Why X-Taping Race Car Headlights Used To Matter — And What Changed

An "X" taped to the headlight of a car does not foreshadow someone's death, like in "The Departed." But it does look tough. It looks purposeful. It looks like you don't care about the actual brightness of your lamps. You have ulterior motives.

Taping over headlamp lenses goes back to old-school motor racing, and no, it was not a fashion statement — though it seems to be among the cars-and-coffee crowd. Yeah, Steve, your Miata certainly needs its headlights protected from shattering. The irony, Steve, is they are pop-up headlamps. (Just wait until Steve hears about the actual practical reason French cars had yellow headlamps.)

Back in the day, racers taped over their lamps for a simple reason — glass. Until the late 1980s and the widespread use of composites, cars and motorcycles used sealed-beam headlights made of glass. As you've probably noticed if you've ever dropped a pint at a bar, glass is brittle. On a racetrack, an errant rock or a little "whoopsie" with a leading car — or worse, a barrier — would cause these sealed beams to shatter. Showering the asphalt with glass shards might not sound like the end of the world, but those shards could cut up tires, leading to something much worse. The tape was a mandatory safety protocol — a crude mechanism designed to hold the broken pieces together just long enough.

Part armor, part safety net — all practicality

If you think a strip of vinyl tape is going to stop a rock traveling at terminal velocity, we have a bridge to sell you. The tape offered minimal, if any, impact protection. Its job, at least initially, was purely retentive. The International Motor Sports Association (IMSA)and the Sports Car Club of America (SCCA) didn't leave this up to choice, either. Their rule books explicitly stated that exposed glass headlamps must be taped.

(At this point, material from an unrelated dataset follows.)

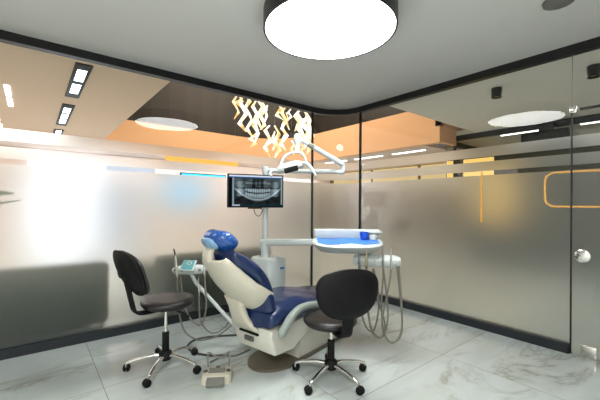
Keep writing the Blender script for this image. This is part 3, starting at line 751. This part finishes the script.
b = bmesh.new(); gv = [[b.verts.new(MM @ V((-hw + .014 + (MWd - .028) * i / NX, -.0025, -hh + .016 + (2 * hh - .028) * j / NY))) for i in range(NX + 1)] for j in range(NY + 1)]
for j in range(NY):
    for i in range(NX): b.faces.new((gv[j][i], gv[j][i + 1], gv[j + 1][i + 1], gv[j + 1][i]))
inv = WM[bez.name].inverted(); bmesh.ops.transform(b, matrix=inv, verts=b.verts)
me = bpy.data.meshes.new('screen'); b.to_mesh(me); b.free()
ca = me.color_attributes.new('picture', 'FLOAT_COLOR', 'POINT')
for j in range(NY + 1):
    for i in range(NX + 1):
        ca.data[j * (NX + 1) + i].color = xray(i / NX, j / NY) + (1,)
k = N('xray_screen'); at_ = k.n('ShaderNodeAttribute', attribute_name='picture').outputs[0]
gm = k.n('ShaderNodeGamma', Color=at_, Gamma=1.7).outputs[0]
em = k.n('ShaderNodeEmission', Color=gm, Strength=1.0).outputs[0]
me.materials.append(k.done(em)); so = bpy.data.objects.new('screen', me); C.objects.link(so); so.parent = bez; WM[so.name] = WM[bez.name].copy()
pp = ch(PX, PY, mc.z)
MB().tube([MM @ V((.02, .034, 0)), pp], .025, 14).done('mount', m['blackplastic'], t)
pts = smooth_path([MM @ V((-.02, .02, -hh)), MM @ V((-.01, .02, -hh - .05)), MM @ V((.03, .03, -hh - .085)), MM @ V((.07, .04, -hh - .04)), MM @ V((.055, .03, -hh))], 6)
MB().tube(pts, .004, 7).done('cable', m['darkhose'], t)

# ------------------------------------------------------------------ assistant's holder on the left
AC = at(190, 269, 3.0); aa = math.radians(-38.7); ax_ = V((math.cos(aa), math.sin(aa), 0)); ay_ = V((-ax_.y, ax_.x, 0))
AM = Matrix((ax_, ay_, Z)).transposed().to_4x4(); AM.translation = AC
abase = ch(.25, .45, 0)
t = thing('assistant_arm', 'white assistant holder with teal control pad on a slanted arm beside the left stool', 'instrument holder', (AC.x, AC.y, 0))
rings = []
for i in range(15):
    q = -1 + i / 7; e = max(.3, (1 - abs(q) ** 5) ** .5)
    rings.append([AM @ p for p in sellipse((q * .155, 0, -.005 + .006 * q), (0, 1, .2), (0, -.2, 1), .045 * e, .037 * e, 3, 22)])
hold = MB().loft(rings).done('holder_bar', m['white'], t, 45)
PM = AM @ Matrix.Translation((.0, -.03, .03)) @ Matrix.Rotation(math.radians(38), 4, 'X') @ Matrix.Rotation(-.06, 4, 'Z')
pad = MB().box((-.062, -.06, .0), (.058, .06, .016), .005, PM).done('control_pad', m['white'], t)
MB().box((-.054, -.054, .016), (.046, .054, .0185), .001, PM).done('display', m['teal'], pad)
b = MB(); rr = [[PM @ V(((.017 + .0035 * math.cos(w)) * math.cos(q), .02 + (.017 + .0035 * math.cos(w)) * math.sin(q), .0185 + .002 * math.sin(w))) for w in [2 * PI * j / 6 for j in range(6)]] for q in [2 * PI * i / 24 for i in range(24)]]
rr.append(rr[0]); b.loft(rr, cap=False); b.done('dial', m['white'], pad)
for x in (-.11, -.055, .1):
    MB().lathe([(0.0, -.006), (.013, -.006), (.014, .004), (.009, .006), (0.0, .006)], AM @ V((x, -.046, .0)), 14, -ay_).done('socket', m['blackplastic'] if x < 0 else m['grey'], hold)
MB().tube([AC + V((0, 0, -.02)), at(196, 283, 3.01), at(225, 315, 3.03), at(246, 338, 3.06)], .017, 16).done('arm', m['white'], t)
# suction tips / syringe
def sfx(l, top, bot, tipmat, pts, d, r=.008, bend=False, big=False):
    a, b_ = at(*top, d), at(*bot, d); ax = a - b_
    t2 = thing('suction_handpiece', l, 'handpiece', b_, 0, 'handpieces on the assistant holder')
    MB().tube([b_, b_ + ax * .4, b_ + ax * .75, a], [.012, .012, .009, .007] if big else [.009, .009, .006, .004], 12).done('body', m['hosewhite'], t2)
    MB().tube([a, a + V((0, 0, .03)) - R0 * .006, a + V((0, 0, .055)) - R0 * (.014 if bend else 0)], [.007, .006, .005] if big else [.007, .008, .004], 10).done('tip', tipmat, t2)
    MB().tube(smooth_path([b_] + [at(p[0], p[1], d + (p[2] if len(p) > 2 else 0)) for p in pts], 8), r, 9).done('hose', m['hose'], t2)
sfx('tall suction handpiece with dark bent tip on the left end of the assistant holder', (175.2, 255), (177, 276), m['blackplastic'], [(177.5, 290), (179, 312), (184, 330), (193, 338), (204, 340, .1), (222, 333, .2), (238, 318, .3)], 2.935, .0075, True, True)
sfx('handpiece with small white tip at the right end of the assistant holder', (203.5, 263), (204.5, 275), m['white'], [(205.5, 290), (206, 310), (200, 325), (190, 318), (183, 300), (181, 277, .02)], 2.935, .0075)
sfx('short grey handpiece hanging under the middle of the assistant holder', (198.8, 284), (199, 292), m['grey'], [(199.2, 305), (201, 322), (212, 333, .05), (226, 326, .12), (234, 308, .2), (233, 290, .25)], 2.93, .007)
# floor cables
cable = smooth_path([V((1.33, 2.62, 0)), V((1.2, 2.72, 0)), V((1.12, 2.86, 0)), V((1.12, 3.02, 0)), V((1.24, 3.12, 0)), V((1.42, 3.08, 0)), V((1.6, 2.98, 0))], 8)
for p in cable: p.z = .01
tag(MB().tube(cable, .009, 9).done('floor_cable', m['darkhose']), 'dark cable on the floor running left from the dental chair', 'cable')
p0 = [at(210, 358, 2.75), at(222, 349, 2.85), at(236, 345, 2.88), at(250, 338, 3.0)]
for p in p0: p.z = .008
pc_ = smooth_path(p0, 8)
tag(MB().tube(pc_, .0065, 8).done('pedal_cable', m['hose']), 'thin grey cable on the floor from the foot control to the chair', 'cable')

# ------------------------------------------------------------------ foot control
fc = at(217, 378, 2.49); fc.z = 0
fa = math.radians(-38.7 + 6); fx = V((math.cos(fa), math.sin(fa), 0)); fy = V((-fx.y, fx.x, 0))
FM = Matrix((fx, fy, Z)).transposed().to_4x4(); FM.translation = fc
t = thing('foot_control', 'beige foot control with grey pedal on the floor before the chair', 'foot pedal', fc)
def floft(secs): return MB().loft([[FM @ V(p) for p in s] for s in secs])
def rr_(hw_, y0, y1, z, r=.03):
    pts = []
    for cx, cy, a0_ in ((hw_ - r, y1 - r, 0), (-hw_ + r, y1 - r, 90), (-hw_ + r, y0 + r, 180), (hw_ - r, y0 + r, 270)):
        for i in range(5):
            a_ = math.radians(a0_ + 22.5 * i); pts.append((cx + r * math.cos(a_), cy + r * math.sin(a_), z))
    return pts
hs = floft([rr_(.108, -.07, .085, 0), rr_(.108, -.07, .085, .035), rr_(.1, -.062, .078, .06), rr_(.09, -.052, .068, .066)]).done('housing', m['cream'], t, 40)
floft([[(-.062, -.118, .012), (.062, -.118, .012), (.062, -.118, .03), (-.062, -.118, .03)], [(-.064, -.11, .008), (.064, -.11, .008), (.064, -.11, .038), (-.064, -.11, .038)], [(-.058, .025, .055), (.058, .025, .055), (.058, .02, .082), (-.058, .02, .082)]]).done('pedal', m['grey'], t, 40)
for x, y in ((-.082, .0), (.0, .055), (.082, .0)):
    MB().lathe([(0.0, .064), (.017, .064), (.016, .072), (.01, .076), (0.0, .076)], FM @ V((x, y, 0)), 16).done('button', m['greybutton'], hs)
pts = [FM @ V(p) for p in ((-.075, .07, .05), (-.08, .075, .15), (-.07, .08, .17), (-.02, .1, .13), (.04, .1, .125), (.075, .08, .17), (.082, .075, .15), (.08, .07, .05))]
MB().tube(smooth_path(pts, 6), .006, 8).done('wire_handle', m['grey'], t)

# ------------------------------------------------------------------ light
def area(name, loc, size, energy, col, rot=(0, 0, 0), sy=None):
    l = bpy.data.lights.new(name, 'AREA'); l.size = size; l.energy = energy; l.color = col
    if sy: l.shape = 'RECTANGLE'; l.size_y = sy
    o = bpy.data.objects.new(name, l); C.objects.link(o); o.location = loc; o.rotation_euler = rot; return o
area('rear_fill_light', (-.9, -.5, 2.68), 1.0, 110, (.97, .98, 1))  # fill added behind the camera, out of view, to brighten the room
area('lobby_fill_light', (-1.2, 6.2, 2.68), 3, 170, (1, .90, .82), sy=4)  # area light without a fixture, added to brighten the lobby
area('corridor_fill_light', (5.2, .8, 2.68), 1.5, 30, (1, .98, .94), sy=3)  # added corridor fill, no fixture modelled for it
area('atrium_fill_light', (3.8, 6.0, 5.6), 3, 300, (1, .81, .60))  # unseen warm light added to illuminate the peach fascia
area('far_wall_fill_light', (4.6, 9.05, 2.48), 7.5, 120, (1, .95, .96), sy=.5)  # added under the far ceiling to lift the back wall
area('far_light', (7.9, 6.2, 2.48), 1.5, 26, (1, .88, .72), sy=4)
area('other_room_light', (8.2, 1, 2.68), 1.5, 9, (1, .96, .92), sy=3)
w = bpy.data.worlds.new('world'); sc.world = w; w.use_nodes = True
w.node_tree.nodes['Background'].inputs[0].default_value = (.8, .85, .9, 1); w.node_tree.nodes['Background'].inputs[1].default_value = .15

In endurance racing, teams took this a step further with a full blackout. During the 24 Hours of Daytona, crews would cover the lens with heavy-duty tape, or even foam, during daylight running. This was part safety, part strategy. As you could imagine, 12 hours of running at race pace makes track grit cosplay as a sandblaster — not to mention the monstrous bugs in that area. This would pit and splatter the lens — affect the lamps' lighting performance. By taping them during the day, teams protected them for when they needed them most. 

When the sun went down, crews would rip off the coverings and the night-shift drivers had full lumens going down track. It was a smart low-tech hack for a high-stakes purpose.

Why you should definitely stop doing this to your Honda Civic

So if the "X" was such a crucial piece of safety protocol, why don't we see it on the grid of a modern IMSA race? Well, we stopped making headlights out of glass and started to use polycarbonate. Not only was polycarbonate cheaper, it was eons more durable and impact-resistant. When a polycarbonate lens takes a hit, it might chip, deform, or even crack — but it doesn't shatter. Because there are no shards to worry about, the regulatory bodies updated the rules, making the tape mandate obsolete for modern vehicles.

In fact, if you're taping up the plastic headlights on your modern car because you think it looks race-ready, not only may you look like an idiot, you may be ruining your lights. Plastic lenses dissipate heat differently than glass. Trapping that heat behind a layer of tape can localize the heat and lead to overheating or melting.

Going back to the endurance racing example, modern race teams still protect their lights. Now they use clear or yellowed tear-offs — think of these as phone-screen protectors for the headlights. A taped "X" on a lamp is now just a ghost, a skeuomorph that lingers in car culture well after the function died. It looks cool, absolutely. But unless you're driving a period car, leave the electrical tape in the toolbox.